2022年10月30日日曜日

【域外】渋谷川支流:宇田川富ヶ谷支流東流路

 ■2002年ごろ…

撮影のポジフイルムを整理していたら、標記の東流路 の遊歩道化

https://goo.gl/maps/eJkMaSZ69GjbWJCf7

工事の写真が出て来た。

 

■この当時は…

三田用水の、世田谷区北沢5丁目の玉川上水からの分水口跡から、東大駒場の東端あたり


文化村通り出口の旧山手通をはさんだ向かい側にあった、かつての帝大農科大学時代の門柱と思われるが、現存しない。

までの、水路跡を探して写真で記録することに集中していたのだが、用水路からはかなり距離のあるこの場所まで、なぜ、いわば「迷い込んだ」のか、20年後の今ではなかなか思い出せなかった。

■ようやく…

思い出したのは、この地域には、三田用水の正規の分水は存在しないものの、近世期から、この富ヶ谷支流の西側の流路には、上原に用水路からの浸透水を水源としていたと思われる溜井がある。

東京都公文書館・蔵「代々木村絵図」
赤矢印が、溜井の水源と思われる上原の「出水」〔「いすみ」と訓むらしい〕
図中の川筋は、上部が玉川上水路、
その下が、右(東)から順次、河骨川、宇田川初台支流、同上原支流、同富ヶ谷支流、三田用水路
























帝国陸軍陸地測量部 M42測1/10000地形図「世田谷」抜粋に補入

【追記】
によれば、同図が作られた昭和11年当時、溜井(また、この富ヶ谷支流東水路)が、まだ存続していたことがわかる。


■上図の…

久米邸の池(これにも、三田用水路からの浸透水が寄与していると思われる)からの排水路は、上原の溜井に通じていると想像していたのだが、現地の地形を見ると、東方向に向かっているように感じたことから地図の東側の谷にあたる、上記の工事現場にたどり着いたらしい。

■今回…

令和4年10月29日に、この場所に行くことに思い至ったのは、その時、写真のサクラ「が枯れる虞がある」として工事の中止を求める貼り紙(2枚目の写真でサクラの幹に貼られている)を見たことを思い出したからであるが、google map でもわかるように、行ってみると、サクラは無事だった。





























































■あらためて…

当地をみると、このサクラの脇を通り抜けできないとなると、近隣住民にとっては迂回を強いられるので、不便この上なく、貼り紙をみた限り当時反対していた住民が1名に止まっていたのも、よくわかる。

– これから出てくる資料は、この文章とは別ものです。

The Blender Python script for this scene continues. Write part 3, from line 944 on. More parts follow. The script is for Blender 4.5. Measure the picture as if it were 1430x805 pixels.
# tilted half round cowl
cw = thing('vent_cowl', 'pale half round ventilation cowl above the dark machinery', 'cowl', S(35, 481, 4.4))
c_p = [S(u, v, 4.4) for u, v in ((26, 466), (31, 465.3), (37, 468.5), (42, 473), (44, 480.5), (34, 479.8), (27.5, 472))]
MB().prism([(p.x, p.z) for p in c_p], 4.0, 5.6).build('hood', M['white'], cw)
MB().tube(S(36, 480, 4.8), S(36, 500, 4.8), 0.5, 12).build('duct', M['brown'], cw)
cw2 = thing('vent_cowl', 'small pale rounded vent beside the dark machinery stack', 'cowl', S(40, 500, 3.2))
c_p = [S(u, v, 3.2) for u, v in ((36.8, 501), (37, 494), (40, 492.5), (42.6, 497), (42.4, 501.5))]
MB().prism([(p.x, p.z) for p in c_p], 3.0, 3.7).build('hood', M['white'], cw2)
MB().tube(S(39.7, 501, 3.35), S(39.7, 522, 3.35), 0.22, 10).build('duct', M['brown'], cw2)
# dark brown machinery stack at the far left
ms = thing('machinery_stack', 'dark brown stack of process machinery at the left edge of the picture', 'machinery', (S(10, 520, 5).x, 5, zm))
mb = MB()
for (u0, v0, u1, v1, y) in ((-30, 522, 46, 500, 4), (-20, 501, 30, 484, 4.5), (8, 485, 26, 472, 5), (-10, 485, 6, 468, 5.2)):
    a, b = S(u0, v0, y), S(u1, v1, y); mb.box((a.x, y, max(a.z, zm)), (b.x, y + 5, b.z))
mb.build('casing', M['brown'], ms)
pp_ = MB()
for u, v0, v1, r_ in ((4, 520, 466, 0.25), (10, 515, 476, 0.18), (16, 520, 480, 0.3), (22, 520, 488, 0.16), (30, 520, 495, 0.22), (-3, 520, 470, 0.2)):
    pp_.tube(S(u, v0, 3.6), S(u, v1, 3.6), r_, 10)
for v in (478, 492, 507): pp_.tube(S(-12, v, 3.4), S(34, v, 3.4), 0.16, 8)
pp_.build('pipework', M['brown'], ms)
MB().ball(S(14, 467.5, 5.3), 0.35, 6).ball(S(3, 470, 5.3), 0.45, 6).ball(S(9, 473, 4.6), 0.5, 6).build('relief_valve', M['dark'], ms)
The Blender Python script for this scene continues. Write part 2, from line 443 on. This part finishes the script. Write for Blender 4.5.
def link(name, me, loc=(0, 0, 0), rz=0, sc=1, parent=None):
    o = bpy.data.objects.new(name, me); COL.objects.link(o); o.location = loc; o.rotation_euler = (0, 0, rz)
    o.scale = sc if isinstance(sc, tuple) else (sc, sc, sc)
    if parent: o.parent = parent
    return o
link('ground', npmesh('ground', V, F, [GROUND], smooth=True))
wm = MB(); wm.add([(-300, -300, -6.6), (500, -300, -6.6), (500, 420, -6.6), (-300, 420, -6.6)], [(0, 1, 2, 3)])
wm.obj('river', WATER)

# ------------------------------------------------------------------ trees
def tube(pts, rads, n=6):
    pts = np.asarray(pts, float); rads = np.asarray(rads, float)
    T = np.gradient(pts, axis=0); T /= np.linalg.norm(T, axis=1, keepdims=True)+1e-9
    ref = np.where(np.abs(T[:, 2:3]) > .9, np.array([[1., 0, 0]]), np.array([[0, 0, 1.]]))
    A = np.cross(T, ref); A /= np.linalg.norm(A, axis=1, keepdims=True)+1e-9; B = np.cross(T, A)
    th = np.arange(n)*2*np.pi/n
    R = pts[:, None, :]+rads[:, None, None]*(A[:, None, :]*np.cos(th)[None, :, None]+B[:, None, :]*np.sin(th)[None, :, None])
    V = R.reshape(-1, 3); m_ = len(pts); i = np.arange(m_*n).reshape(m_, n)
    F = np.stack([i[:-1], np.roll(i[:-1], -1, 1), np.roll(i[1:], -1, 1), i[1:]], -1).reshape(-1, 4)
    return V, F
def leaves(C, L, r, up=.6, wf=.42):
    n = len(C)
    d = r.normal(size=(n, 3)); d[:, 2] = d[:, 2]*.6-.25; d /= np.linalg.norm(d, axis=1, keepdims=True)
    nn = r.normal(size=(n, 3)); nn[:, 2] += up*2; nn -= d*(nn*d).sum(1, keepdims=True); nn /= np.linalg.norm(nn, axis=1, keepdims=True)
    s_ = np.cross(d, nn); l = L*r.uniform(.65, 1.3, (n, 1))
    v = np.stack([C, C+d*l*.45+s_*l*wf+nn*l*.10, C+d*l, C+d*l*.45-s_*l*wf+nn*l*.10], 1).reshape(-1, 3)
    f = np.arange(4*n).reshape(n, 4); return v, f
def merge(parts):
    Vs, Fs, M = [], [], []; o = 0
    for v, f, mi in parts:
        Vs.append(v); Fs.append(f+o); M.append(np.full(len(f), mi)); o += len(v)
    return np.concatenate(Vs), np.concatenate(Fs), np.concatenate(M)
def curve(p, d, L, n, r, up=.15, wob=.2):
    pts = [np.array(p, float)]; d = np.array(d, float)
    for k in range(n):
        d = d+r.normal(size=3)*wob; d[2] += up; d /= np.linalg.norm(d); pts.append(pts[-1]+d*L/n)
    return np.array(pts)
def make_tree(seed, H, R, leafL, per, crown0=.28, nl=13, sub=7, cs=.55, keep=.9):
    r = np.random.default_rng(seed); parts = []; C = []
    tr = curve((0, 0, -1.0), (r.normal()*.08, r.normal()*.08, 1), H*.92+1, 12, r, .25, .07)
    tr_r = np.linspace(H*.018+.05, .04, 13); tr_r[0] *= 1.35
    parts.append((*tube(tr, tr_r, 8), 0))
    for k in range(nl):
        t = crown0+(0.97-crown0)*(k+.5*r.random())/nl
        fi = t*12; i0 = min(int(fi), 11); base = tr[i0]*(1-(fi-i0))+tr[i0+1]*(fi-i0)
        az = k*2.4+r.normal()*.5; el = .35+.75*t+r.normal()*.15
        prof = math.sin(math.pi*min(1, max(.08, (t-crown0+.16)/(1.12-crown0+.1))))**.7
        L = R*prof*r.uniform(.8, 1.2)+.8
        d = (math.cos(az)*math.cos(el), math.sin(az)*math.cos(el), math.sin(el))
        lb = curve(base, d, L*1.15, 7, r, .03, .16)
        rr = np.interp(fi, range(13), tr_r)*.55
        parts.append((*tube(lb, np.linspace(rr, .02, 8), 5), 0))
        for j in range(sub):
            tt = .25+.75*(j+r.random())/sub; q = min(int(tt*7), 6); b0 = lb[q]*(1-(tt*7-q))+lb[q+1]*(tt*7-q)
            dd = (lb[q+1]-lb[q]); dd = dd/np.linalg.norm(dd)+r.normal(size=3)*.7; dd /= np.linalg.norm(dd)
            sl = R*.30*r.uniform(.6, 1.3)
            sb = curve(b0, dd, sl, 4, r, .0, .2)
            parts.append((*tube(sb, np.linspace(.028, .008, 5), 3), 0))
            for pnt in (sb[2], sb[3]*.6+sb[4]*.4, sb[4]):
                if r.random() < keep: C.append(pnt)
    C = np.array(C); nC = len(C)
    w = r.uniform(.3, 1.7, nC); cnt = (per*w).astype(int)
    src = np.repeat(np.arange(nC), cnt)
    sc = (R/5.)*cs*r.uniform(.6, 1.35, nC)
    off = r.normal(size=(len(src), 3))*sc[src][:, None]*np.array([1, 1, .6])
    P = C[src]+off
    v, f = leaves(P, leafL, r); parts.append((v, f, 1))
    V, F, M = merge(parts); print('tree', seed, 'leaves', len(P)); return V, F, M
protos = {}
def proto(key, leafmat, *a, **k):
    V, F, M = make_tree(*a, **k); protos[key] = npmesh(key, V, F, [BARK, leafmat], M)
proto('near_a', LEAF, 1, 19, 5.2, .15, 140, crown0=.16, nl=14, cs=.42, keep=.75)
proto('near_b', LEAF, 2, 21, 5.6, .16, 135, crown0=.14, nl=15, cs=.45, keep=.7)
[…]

 また、この場所は、工事の前からすでにサクラの脇には、下水の暗渠用の配管が埋設されていたはずであり(そうでなければ、さしたる雨でなくても内水氾濫が必至である)、いわばその上を舗装したからといっても、サクラは広範囲に根を張る性質があるのでさしたる影響は無かったのだろう。

【余談】

■ここからの…

帰途は、やや下流部の、溜井下流の西側水路との合流部からそちらを登って、駒場道(現・コスモス通り)に戻ったのだが、かつての、西側水路の現役時代からあったと思われる、2本のサクラの巨木が残存していた。

道路の傾斜や地図〔複数〕から推すと、この辺りから下(東)の、
現・上原2丁目6・7番あたりが、溜井だったようである

























【余禄】

今のところ、他に使い途のない宇田川の支流の写真なので…とりあえずここに

■確か…

21世紀に入ってほどないころ、代々木八幡附近の環状6号・山手通の拡幅工事を見にいった折、従前の道路面を掘削した場所に、コンクリート造の暗渠のようなものが見えた。

■このあたり…

古地図をみると、代々木八幡の周囲は、八幡の山の東西をとりまくように水路があって、ちょうど小田急線の代々木八幡駅のあたりで合流していたので、暗渠化されたその西側の水路と思われた。













■渋谷川に…

詳しい、梶山公子氏のWeb 「あるく渋谷川入門」を参照すると

その「渋谷川トピックス」「バックナンバー10」 中「2018.11.27」の項

「5.山手通り下の宇田川合流点から新富橋へ」の図から、これは、

渋谷川の支流の

宇田川の支流の

初台支流〔俚俗・初台川〕の暗渠らしいことがわかった。